Technology upgrades and migration to IP/SIP are key drivers for the contact centre systems market in Europe, Middle East and Africa (EMEA).
Revenue growth in the analytics segment is robust, followed by the quality monitoring (QM) segment. Despite the presence of large vendors, a substantial scope for smaller and emerging companies to innovate and expand still exists, particularly in the analytics and QM segment.
New analysis from Frost&Sullivan Contact Centre Systems Market, finds that the market earned revenues of €637,4-million in 2011 and estimates this to reach €811,3-million in 2017. The study covers six segments: inbound contact routing (ICR); interactive voice response (IVR); analytics; outbound dialler; QM; and workforce management (WFM) systems.
“The most important factor for purchases of new contact centre systems, or upgrades to existing systems, continues to be either the acquisition of new functionality or the replacement of systems that are fully depreciated and no longer deliver sufficient value,” notes Frost&Sullivan ICT senior industry analyst Suvradeep Bhattacharjee.
The latest generation of contact centre tools incorporates the transition from voice to multi-channel interactions. This is the most significant transition since the move from time division multiplexing (TDM) to IP and closed-systems to computer telephony integration (CTI).
The transition from voice to multi-channel interactions will affect the entire contact centre systems market, particularly the ICR, IVR and contact centre analytics segments.
However, the proliferation of cloud-based solutions has put a brake on the forward march of the on-premise tools for contact centres. Hosted contact centre services increasingly compete with the sales of inbound, outbound, IVR and QM tools.

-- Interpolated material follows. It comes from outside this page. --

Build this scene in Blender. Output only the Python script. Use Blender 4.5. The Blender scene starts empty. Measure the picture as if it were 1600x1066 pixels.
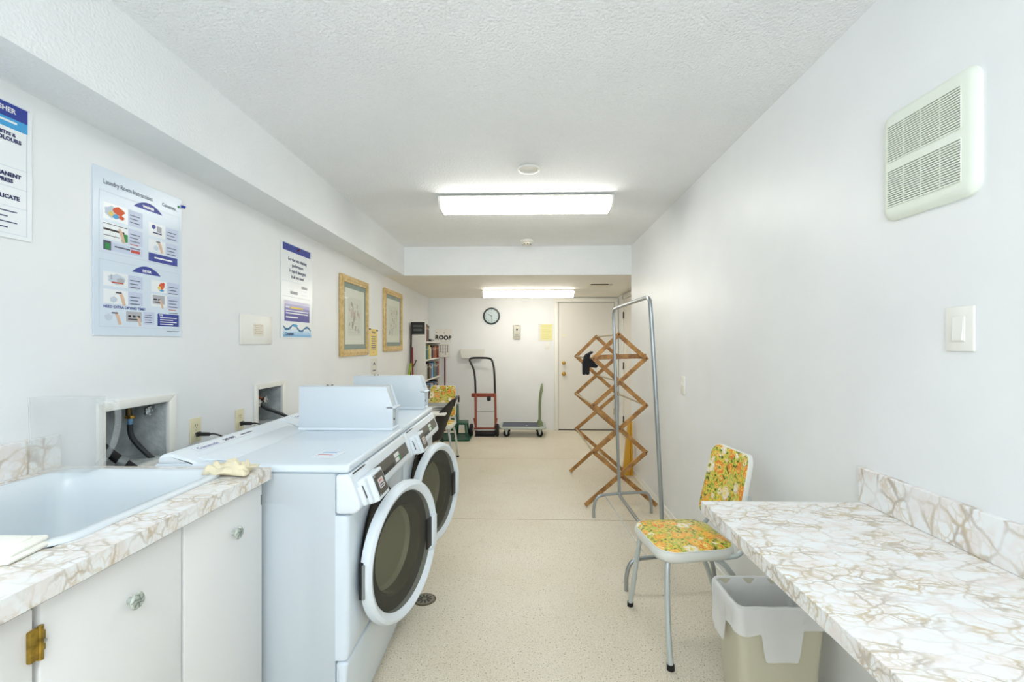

This is true for enterprises and contact centres of all sizes.
“The uncertain economy over the last few years has encouraged many contact centres to experiment with limited or pilot cloud-based programs,” explains Bhattacharjee. “Many have come away convinced that hosting is as viable a deployment option as on-premise.”

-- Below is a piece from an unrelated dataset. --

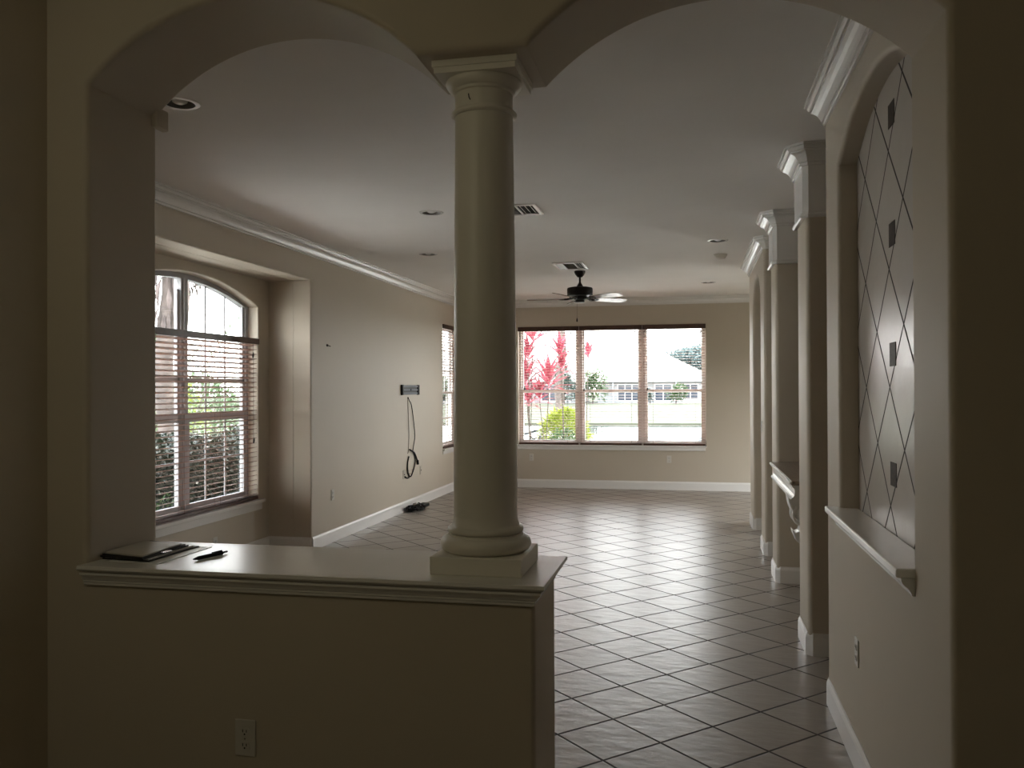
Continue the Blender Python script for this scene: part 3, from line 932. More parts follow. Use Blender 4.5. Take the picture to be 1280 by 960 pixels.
cp = thing('cable_bundle', 'tangled black cables lying on the tiles by the left baseboard', 'cables', (-3.60, 10.95, 0.0))
random.seed(11)
for k in range(9):
    pts = []
    c0 = Vector((-3.60 + random.uniform(-0.03, 0.03), 10.90 + random.uniform(-0.12, 0.12), 0.0))
    a0 = random.uniform(0, 6.28)
    for i in range(16):
        w = a0 + i * 0.55
        rx, ry = random.uniform(0.02, 0.09), random.uniform(0.06, 0.22)
        pts.append((c0.x + rx * math.cos(w), c0.y + ry * math.sin(w), 0.009 + 0.007 * (k % 6) + random.uniform(0, 0.03)))
    MB().tube(smoothpts(pts, 4), 0.008, 6).build('coil', M['cable'], cp, smooth=60)
MB().bbox(-3.665, -3.56, 11.05, 11.30, 0.0, 0.045, 0.008).build('power_brick', M['black'], cp)
MB().bbox(-3.66, -3.60, 10.66, 10.80, 0.0, 0.035, 0.008).build('plug', M['black'], cp)
MB().obox((-3.65, 10.95, 0.072), (0.9, 0.2, 0.3), (-0.2, 0.95, 0.1), (-0.25, -0.1, 0.95), 0.028, 0.045, 0.004).build('tag', M['paper'], cp)
random.seed(7)

# ------------------------------------------------------------------ things on the ledge
def sheet(name, lab, cat, quad, z0, z1, mat, group=None):
    o = MB().extrude(quad, [], z0, z1, XY).build(name, mat)
    return tag(o, lab, cat, group)


def quad(c, ang, l, w):
    u, v = Vector((math.cos(ang), math.sin(ang))), Vector((-math.sin(ang), math.cos(ang)))
    return [tuple(Vector(c) + u * a * l / 2 + v * b_ * w / 2) for a, b_ in ((-1, -1), (1, -1), (1, 1), (-1, 1))]


sheet('paper_sheet', 'white printed sheet sticking out furthest under the stack', 'paper', [(-1.90, 2.50), (-1.705, 2.485), (-1.70, 2.795), (-1.89, 2.81)], ZL, ZL + 0.0015, M['paper'])
fo = thing('black_folder', 'black document folder lying under the grey clipboard', 'folder', (-1.84, 2.66, ZL + 0.0015))
MB().extrude([(-1.943, 2.525), (-1.752, 2.505), (-1.745, 2.785), (-1.93, 2.81)], [], ZL + 0.0015, ZL + 0.005, XY).build('cover', M['darkfolder'], fo)
MB().extrude([(-1.938, 2.53), (-1.762, 2.515), (-1.755, 2.765), (-1.925, 2.785)], [], ZL + 0.005, ZL + 0.010, XY).build('paper_stack', M['paper'], fo)
MB().extrude([(-1.943, 2.515), (-1.768, 2.495), (-1.762, 2.745), (-1.935, 2.79)], [], ZL + 0.010, ZL + 0.015, XY).build('flap', M['darkfolder'], fo)
cbd = thing('clipboard', 'grey brown clipboard on top of the folders at the left jamb', 'clipboard', (-1.855, 2.62, ZL + 0.015))
MB().extrude([(-1.940, 2.522), (-1.764, 2.485), (-1.768, 2.735), (-1.935, 2.775)], [], ZL + 0.015, ZL + 0.020, XY).build('board', M['darkfolder'], cbd)
MB().extrude([(-1.936, 2.530), (-1.768, 2.494), (-1.776, 2.718), (-1.94, 2.745)], [], ZL + 0.020, ZL + 0.0245, XY).build('cover', M['folder'], cbd)
MB().obox(Vector((-1.757, 2.60, ZL + 0.0185)), (0, 1, 0), (1, 0, 0), (0, 0, 1), 0.022, 0.012, 0.0012).build('clip', M['clip'], cbd)
pn = thing('pen', 'black ballpoint pen lying on the glossy ledge', 'pen', (-1.60, 2.62, ZL))
a, b_ = Vector((-1.622, 2.552, ZL + 0.0065)), Vector((-1.584, 2.699, ZL + 0.0065))
d = (b_ - a).normalized()
MB().tube([a, a + d * 0.006, a + d * 0.022], [0.0012, 0.003, 0.0062], 12).build('tip', M['black'], pn, smooth=50)
MB().tube([a + d * 0.021, a + d * 0.130], [0.0063, 0.0063], 12).build('barrel', M['black'], pn, smooth=50)
MB().tube([b_ - d * 0.014, b_], [0.0035, 0.003], 10).build('button', M['black'], pn)
MB().obox(a + d * 0.105 + Vector((0, 0, 0.008)), d, d.cross(Vector((0, 0, 1))), (0, 0, 1), 0.022, 0.0022, 0.0012).build('clip', M['black'], pn)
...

As enterprises have offered their customers more channels for interaction (telephone, Web, e-mail, social media and SMS), the need to co-ordinate service across these channels for consistency, accuracy of information provided, and management of the customer experience has grown exponentially.
“This challenge will require IVR and voice portal solutions to be more tightly integrated with other customer contact and business applications in order to effectively manage the growing use of multi-channel customer contacts,” concludes Bhattacharjee.